Nel tempio della penna
che compie 50 anni

La cartoleria Moresi di via Anzani a Como ininterrottamente dal 1962 vende ai comaschi tutto l'occorrente per la scuola. Francesco Moresi aprì il suo primo negozio in via Giovio già nel 1935. In negozio pezzi da novanta: Stipula, Meierstück, Caran d'Ache, Dalvey, e poi Pelikan, Parker, Waterman, le immancabili Mont Blanc, davanti a tutte le predilette Omas e altre ancora.

COMO «Pennivendolo», generalmente, è epiteto che non piace a chi lo riceve (soprattutto quando, di professione, è giornalista).
In questo caso, però, è appropriato ma riduttivo perché l'opera compiuta da Moresi in cinquant'anni d'attività è indubbiamente commerciale ma con un robusto retroterra culturale: l'esaltazione della penna come oggetto d'arte, come piccolo capolavoro di design e, in qualche caso, anche di ingegneria, come oggetto da collezione oltre che compagna di scrittura. Il luogo lo conoscete: è quella cartoleria di via Anzani che ininterrottamente dal 1962 vende ai comaschi tutto l'occorrente per la scuola e per l'ufficio e, in questo, si differenzierebbe poco da esercizi analoghi, magari con una storia meno lunga alle spalle visto che Francesco Moresi aprì il suo primo negozio in via Giovio già nel 1935. Fu anche libraio, specializzandosi presto sui libri di scuola, e anche editore di testi prevalentemente scientifici, sempre indirizzati allo studio. Il figlio Massimo Moresi trasferì l'attività dove è oggi, appunto in via Anzani, cinquant'anni fa. Basta varcare la soglia per accorgersi che non si è entrati in un normale negozio: Stipula, Meierstück, Caran d'Ache, Dalvey, e poi Pelikan, Parker, Waterman, le immancabili (e sopravvalutate) Mont Blanc, davanti a tutte le predilette Omas e altre ancora. Siamo nel tempio della penna. L'officiante, il «pennivendolo», è Francesco Moresi nipote, terzo in linea genealogica a tramandare questa passione per quello che non è più un semplice oggetto di lavoro. «Ho cominciato a collezionarne da piccolo, portandole a casa dalla cartoleria di mio padre - racconta - con il tempo ne ho raccolte più di cento, dal 1915 a oggi».
Alcune sono esposte, le più preziose e le preferite sono al sicuro altrove. Non solo: non pago di raccoglierne, Moresi ne ha fatte realizzare alcune, commemorative, diventate rarità per gli appassionati. La “Moresi 40” è stata realizzata dieci anni fa in occasione del quarantesimo anniversario.

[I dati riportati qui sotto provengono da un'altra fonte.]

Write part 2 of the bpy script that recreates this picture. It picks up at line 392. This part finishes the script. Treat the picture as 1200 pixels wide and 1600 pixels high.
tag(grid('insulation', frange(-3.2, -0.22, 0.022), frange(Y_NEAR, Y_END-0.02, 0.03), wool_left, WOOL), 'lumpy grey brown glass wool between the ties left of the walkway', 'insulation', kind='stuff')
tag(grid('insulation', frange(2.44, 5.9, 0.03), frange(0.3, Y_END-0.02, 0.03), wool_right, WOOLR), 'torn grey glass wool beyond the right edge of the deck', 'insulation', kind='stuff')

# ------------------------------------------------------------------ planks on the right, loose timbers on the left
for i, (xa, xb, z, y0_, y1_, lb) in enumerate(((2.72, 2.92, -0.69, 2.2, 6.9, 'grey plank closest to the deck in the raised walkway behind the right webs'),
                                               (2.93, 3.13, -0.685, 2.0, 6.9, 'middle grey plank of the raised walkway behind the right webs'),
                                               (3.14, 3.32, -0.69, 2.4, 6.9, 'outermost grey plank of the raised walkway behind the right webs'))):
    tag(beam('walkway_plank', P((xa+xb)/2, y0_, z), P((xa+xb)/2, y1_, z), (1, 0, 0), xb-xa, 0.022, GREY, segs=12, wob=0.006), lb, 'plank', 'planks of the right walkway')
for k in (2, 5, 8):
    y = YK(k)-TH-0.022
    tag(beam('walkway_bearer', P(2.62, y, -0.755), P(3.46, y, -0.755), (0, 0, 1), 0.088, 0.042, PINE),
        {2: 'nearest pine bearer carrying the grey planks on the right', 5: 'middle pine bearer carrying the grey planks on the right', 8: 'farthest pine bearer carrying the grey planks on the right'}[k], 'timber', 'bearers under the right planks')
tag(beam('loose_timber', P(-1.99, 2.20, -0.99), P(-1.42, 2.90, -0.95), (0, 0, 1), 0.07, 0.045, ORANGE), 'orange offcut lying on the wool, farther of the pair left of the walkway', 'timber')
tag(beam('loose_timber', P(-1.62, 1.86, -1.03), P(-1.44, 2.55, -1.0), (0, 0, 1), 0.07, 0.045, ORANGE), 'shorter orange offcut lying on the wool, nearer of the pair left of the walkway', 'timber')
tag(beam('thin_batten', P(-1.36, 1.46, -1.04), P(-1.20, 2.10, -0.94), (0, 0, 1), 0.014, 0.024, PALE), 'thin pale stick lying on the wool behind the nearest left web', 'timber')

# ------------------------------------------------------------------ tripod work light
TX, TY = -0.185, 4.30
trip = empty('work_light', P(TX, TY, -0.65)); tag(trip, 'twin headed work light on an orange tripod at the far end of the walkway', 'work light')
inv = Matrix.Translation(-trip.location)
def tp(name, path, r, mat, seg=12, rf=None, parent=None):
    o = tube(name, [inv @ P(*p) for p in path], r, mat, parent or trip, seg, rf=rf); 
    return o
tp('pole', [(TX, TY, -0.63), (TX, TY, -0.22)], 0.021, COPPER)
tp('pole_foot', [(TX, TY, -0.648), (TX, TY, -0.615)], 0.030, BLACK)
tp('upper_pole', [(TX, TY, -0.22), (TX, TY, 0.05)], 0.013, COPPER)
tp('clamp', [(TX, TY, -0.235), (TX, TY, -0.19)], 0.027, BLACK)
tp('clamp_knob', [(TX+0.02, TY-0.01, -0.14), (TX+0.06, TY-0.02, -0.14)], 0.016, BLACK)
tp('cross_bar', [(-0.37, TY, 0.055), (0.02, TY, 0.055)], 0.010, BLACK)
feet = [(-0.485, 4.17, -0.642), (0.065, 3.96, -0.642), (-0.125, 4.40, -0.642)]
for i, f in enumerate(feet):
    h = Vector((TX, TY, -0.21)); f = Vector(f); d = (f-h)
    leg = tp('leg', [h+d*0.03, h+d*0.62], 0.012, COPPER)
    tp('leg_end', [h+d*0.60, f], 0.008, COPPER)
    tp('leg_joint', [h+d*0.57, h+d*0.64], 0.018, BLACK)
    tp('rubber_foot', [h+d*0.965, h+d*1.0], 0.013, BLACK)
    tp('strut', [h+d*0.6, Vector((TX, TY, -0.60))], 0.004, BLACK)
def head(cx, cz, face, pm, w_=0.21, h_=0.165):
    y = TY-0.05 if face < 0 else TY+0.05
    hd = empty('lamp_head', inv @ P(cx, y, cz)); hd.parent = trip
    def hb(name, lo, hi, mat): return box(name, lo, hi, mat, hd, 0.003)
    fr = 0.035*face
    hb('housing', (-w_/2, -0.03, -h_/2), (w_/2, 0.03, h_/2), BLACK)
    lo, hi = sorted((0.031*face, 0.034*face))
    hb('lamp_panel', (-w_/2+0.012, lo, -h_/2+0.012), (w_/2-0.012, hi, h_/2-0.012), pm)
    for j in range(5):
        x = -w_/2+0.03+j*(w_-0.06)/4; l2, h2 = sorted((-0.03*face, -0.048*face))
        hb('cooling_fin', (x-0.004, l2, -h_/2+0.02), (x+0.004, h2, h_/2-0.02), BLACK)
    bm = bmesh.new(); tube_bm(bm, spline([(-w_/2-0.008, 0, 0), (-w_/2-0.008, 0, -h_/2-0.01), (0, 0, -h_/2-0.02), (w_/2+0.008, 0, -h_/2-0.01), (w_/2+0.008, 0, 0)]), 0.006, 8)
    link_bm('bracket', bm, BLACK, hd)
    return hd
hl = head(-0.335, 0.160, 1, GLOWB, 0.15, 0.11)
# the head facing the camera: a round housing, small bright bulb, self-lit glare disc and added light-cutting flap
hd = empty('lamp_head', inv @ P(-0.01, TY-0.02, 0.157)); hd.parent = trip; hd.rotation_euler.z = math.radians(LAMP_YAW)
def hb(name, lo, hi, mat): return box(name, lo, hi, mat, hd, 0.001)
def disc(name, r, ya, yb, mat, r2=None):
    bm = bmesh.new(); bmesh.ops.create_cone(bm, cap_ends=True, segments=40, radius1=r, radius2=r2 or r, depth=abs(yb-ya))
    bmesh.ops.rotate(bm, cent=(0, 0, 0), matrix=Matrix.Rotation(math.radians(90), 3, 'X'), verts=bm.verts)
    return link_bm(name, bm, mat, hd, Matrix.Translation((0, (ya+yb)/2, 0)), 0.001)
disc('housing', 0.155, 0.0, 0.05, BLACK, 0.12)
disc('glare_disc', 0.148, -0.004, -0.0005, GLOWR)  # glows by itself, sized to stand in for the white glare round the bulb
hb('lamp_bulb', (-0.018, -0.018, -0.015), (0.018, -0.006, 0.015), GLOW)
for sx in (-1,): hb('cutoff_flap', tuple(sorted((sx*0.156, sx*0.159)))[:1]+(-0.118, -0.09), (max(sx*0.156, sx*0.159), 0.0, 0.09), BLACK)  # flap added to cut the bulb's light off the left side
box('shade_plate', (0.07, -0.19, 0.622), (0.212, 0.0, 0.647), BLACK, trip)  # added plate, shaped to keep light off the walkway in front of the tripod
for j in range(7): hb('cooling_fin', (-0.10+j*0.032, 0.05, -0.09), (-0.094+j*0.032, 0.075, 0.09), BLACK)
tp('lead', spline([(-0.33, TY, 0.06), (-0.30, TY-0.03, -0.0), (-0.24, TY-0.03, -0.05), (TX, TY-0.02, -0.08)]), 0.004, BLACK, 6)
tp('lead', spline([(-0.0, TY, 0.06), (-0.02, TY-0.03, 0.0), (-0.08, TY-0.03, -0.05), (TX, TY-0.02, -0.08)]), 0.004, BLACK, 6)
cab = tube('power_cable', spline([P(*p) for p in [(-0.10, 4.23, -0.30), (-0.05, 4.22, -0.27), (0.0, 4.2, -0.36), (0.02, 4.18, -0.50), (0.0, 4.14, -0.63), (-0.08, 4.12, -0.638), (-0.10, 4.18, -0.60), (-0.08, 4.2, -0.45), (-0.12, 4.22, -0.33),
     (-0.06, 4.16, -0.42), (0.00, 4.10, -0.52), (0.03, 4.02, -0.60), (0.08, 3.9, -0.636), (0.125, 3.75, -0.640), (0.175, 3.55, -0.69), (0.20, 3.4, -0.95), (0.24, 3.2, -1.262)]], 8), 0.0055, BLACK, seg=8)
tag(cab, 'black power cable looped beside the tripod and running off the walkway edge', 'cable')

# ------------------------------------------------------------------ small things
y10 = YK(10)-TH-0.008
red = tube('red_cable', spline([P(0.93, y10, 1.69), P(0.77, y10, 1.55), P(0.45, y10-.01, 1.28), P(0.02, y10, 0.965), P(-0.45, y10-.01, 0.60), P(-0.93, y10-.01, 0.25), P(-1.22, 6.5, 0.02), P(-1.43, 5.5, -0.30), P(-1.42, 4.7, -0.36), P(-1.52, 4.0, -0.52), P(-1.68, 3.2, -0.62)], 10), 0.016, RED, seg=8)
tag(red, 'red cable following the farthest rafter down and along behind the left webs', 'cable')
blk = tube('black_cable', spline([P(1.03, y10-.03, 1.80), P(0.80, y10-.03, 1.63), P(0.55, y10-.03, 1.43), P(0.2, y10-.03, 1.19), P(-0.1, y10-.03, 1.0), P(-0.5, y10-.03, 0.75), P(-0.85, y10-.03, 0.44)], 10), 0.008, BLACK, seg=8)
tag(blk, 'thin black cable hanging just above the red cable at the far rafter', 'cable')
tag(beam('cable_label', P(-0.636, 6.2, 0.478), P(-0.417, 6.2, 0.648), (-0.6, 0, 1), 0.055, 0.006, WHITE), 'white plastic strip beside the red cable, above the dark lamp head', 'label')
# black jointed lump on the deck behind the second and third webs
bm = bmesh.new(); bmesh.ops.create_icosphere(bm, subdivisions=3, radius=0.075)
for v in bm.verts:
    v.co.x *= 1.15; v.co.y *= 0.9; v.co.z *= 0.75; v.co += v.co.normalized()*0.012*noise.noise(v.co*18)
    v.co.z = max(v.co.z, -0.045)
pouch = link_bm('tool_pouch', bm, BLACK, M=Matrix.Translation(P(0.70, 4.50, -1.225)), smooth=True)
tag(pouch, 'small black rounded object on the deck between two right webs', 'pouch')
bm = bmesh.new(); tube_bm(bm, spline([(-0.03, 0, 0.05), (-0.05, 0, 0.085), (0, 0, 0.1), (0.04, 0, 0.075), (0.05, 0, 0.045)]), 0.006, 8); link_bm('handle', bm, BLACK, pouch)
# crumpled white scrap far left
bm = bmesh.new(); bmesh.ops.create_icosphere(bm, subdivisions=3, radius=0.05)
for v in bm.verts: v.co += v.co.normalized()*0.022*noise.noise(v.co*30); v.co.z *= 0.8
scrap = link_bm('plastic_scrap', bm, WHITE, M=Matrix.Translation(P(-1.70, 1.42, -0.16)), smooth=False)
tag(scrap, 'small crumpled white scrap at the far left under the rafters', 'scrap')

Nel 2004, visto il successo riscosso, è arrivata una nuova “limited edition”, la “Moresi n.2”. Questo mezzo secolo, naturalmente, non poteva passare inosservato ed ecco la “Moresi 50”, in un numero ridottissimo di esemplari, novantanove stilografiche con pennino in oro a diciotto carati e cinquantuno a sfera (naturalmente il più ambito è il kit che le racchiude entrambe), disegnate dallo stesso Moresi con Renzo Salvadori di Stipula, la storica casa fiorentina. I collezionisti sono già allertati: «Mi hanno detto che proprio recentemente una mia penna è stata battuta su e-bay a una cifra interessante», commenta mentre illustra quello che è un vero piccolo museo della penna e di tutto quanto fa scrittura. Colpiscono le antiche bottiglie di inchiostro, dalle etichette così variopinte da farle sembrare di liquori pregiati. Lasciano a bocca aperta anche un profano le bellissime stilo che risalgono addirittura all'apertura del primo negozio in centro mentre un'intestazione su un raffinato calendario perpetuo in legno è la memoria di un altro negozio, in via Cesare Cantù.
Quelle più amate dal signor Francesco sono le Omas (sigla italianissima: Officina meccanica Armando Simoni, Bologna). La celeberrima celluloide verde di questo brand di lusso ammirato in tutto il mondo ha dato vita a un'altra edizione limitata: sono solo trentacinque gli esemplari della Moresi 1935, celebrativa della fondazione di un'attività che tra passione, ricerca e commercio, resiste da così tanti anni, punto di riferimento per la scrittura in Lombardia, in Italia e oltre.